7 Tips for Buying an Investment Property


Buying an investment property, especially your first investment property, is an exciting and important time.

Some of the world’s wealthiest people made their money in real estate. This makes the major investment you’re about to make seem that much more stressful. But you can experience real estate investment success without the stress overload.

The key is to prepare. Develop the appropriate knowledge you need when buying an investment property before you buy. Planning will prove essential to your success.

Not sure where to begin? This article will discuss seven tips you can use when buying an investment property.

Let’s begin!

Tip 1: Make Sure Buying An Investment Property Is For You

Property investors often perform their own home repairs. Hiring a professional eats away at your profits. If you’re considering investing for the first time, you’ll want to take this route.

Ask yourself if you’re someone who doesn’t mind this type of hands-on work. If you’re working on a budget with little to no disposable cash and you hate handy work, you might want to reconsider buying an investment property.

Of course, there is a learning curve. Your first investment property will require time to learn the dos and don’ts of the job. Do you think you’re up to the task?

Do you have the spare time to dedicate? Often, investment properties prove akin to a part-time job.

Make sure you know what you’re getting into before you begin.

Tip 2: Conduct Your Own Research

Get your hands on whatever investment materials you can. Study them.

Attend seminars or classes on investing, such as how to select locations, value properties, and how to analyse the rental market.

The more research you do before investing, the greater your chances of success. You’ll make the process easier on yourself if you prepare the right ways for the right property.

When buying an investment property for the first time, think close to home. You know what the economic climate is in your area of residence.

Choose a region that will lend itself to success in the long term. Evaluate the major employers and why people move in and out of your city. Does the future look bright for this area?

If you answered yes, then this is a great place to purchase your first investment property.

Never purchase property based on emotion. Do your research and base your buying decision off of the economic analytics.

Ask yourself:

  • Does this property provide the ROI and gains I need?
  • Will the location attract the type of tenants I want?

Tip 3: Reconsider A Real Estate Agent

Working with a real estate agent comes with pros and cons. Most of the time, the cons outweigh the pros.

Real estate agents can help you get a good price for a foreclosure. But these foreclosures show up on the Multiple Service Listing or MLS.

Not only is this information available to you, but it is also available to your competitors. This competition drives up the cost of a deal.

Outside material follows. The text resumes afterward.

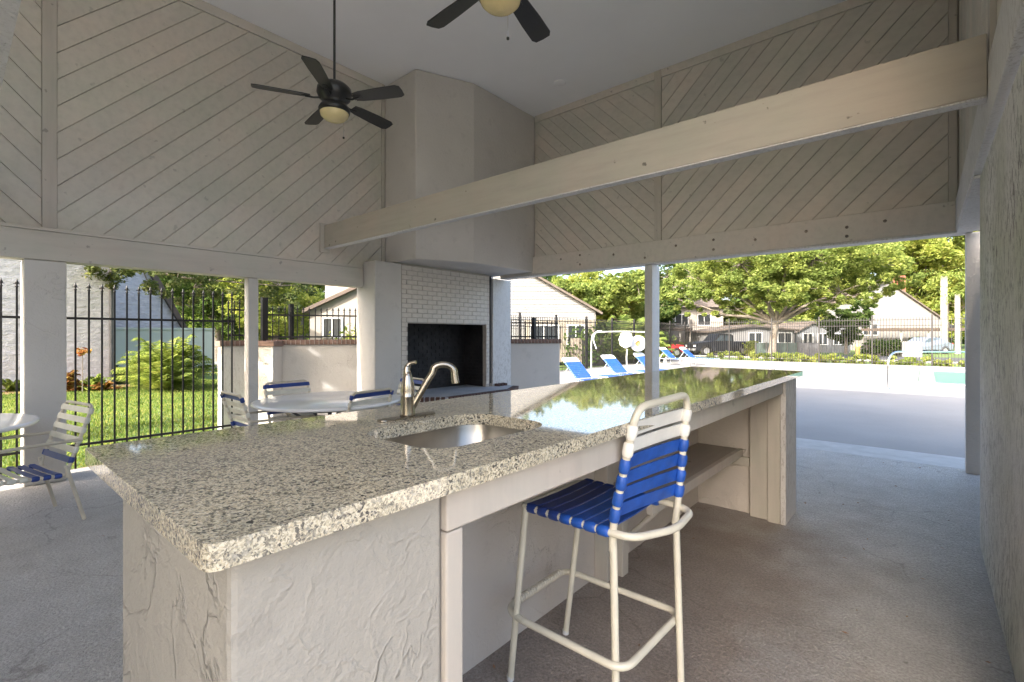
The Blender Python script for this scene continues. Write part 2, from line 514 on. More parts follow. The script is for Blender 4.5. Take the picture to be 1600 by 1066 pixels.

Do your own research. Find motivated sellers. You can negotiate your own deal and get a larger profit.

A real estate wholesaler who knows what they’re doing can also serve as an asset to your investment endeavours. They know how to find awesome deals that they can pass on to you below market value.

Tip 4: Know The State of Your Market

Do you know what will rent? Do you know how much it will go for?

Contact local property managers of properties similar to what you want to invest in. Check classifieds to find out what price these properties rent for.

Look for signs of heavy competition or soft rental markets. You’ll want to find properties elsewhere if you do. Signs include owners offering incentives like free rent.

Adopt a hands-on approach to research. Call the numbers in rental ads, talk to landlords, seek out properties on your own. Know what to expect for income before you invest.

Tip 5: Secure Financing

Before you invest, you need to familiarize yourself with all of your costs. The biggest drain on your funds is a mortgage down payment. In most cases, your downpayment will equal about 20% of the total cost.

Rental units sometimes experience higher mortgage interest rates. You can soften this blow by addressing any credit issues you have before investing.

Knowing your costs will help you calculate your ROI. Knowing your ROI helps you decide whether or not invest in a property.

Tip 6: Secure Equity

Buying an investment property at market value is a mistake.

You should secure the home at up to a 20% discount. This puts that equity in your hands as future profit or a safeguard against premature liquidation.

You’re in control of your own funds. You’re never obligated to close on a deal until you know the investment is worth it.

If you work with an agent or wholesaler, ask to see all of their valuation calculations. Make your own valuations known.

Tip 7: Proceed With Caution, But Not Too Much Caution

Do not act in a hurry when you set out to buy your first investment property. Do your research. Take the necessary time to learn and grow as an investor.

Do not become disheartened if you’re not a spectacular success overnight. Keep your head up and keep going.

At the same time, make sure you take actionable steps and do not procrastinate.

Do not back yourself into a corner. Do not let fear dictate your action or inaction when it comes to investing.

Find the sweet spot in the middle of these two extremes. If you do, you’ll make a decision you believe in. The best way to learn where this happy medium lies is to get your hands dirty.

Buying Your First Investment Property

Like most things in life, keep realistic expectations of your investment. Your rental property will not see massive ROI right off the bat. This is common, and it is okay.

Yet this is why picking the right property remains crucial. Use these tips when buying an investment property to bolster your chances of success.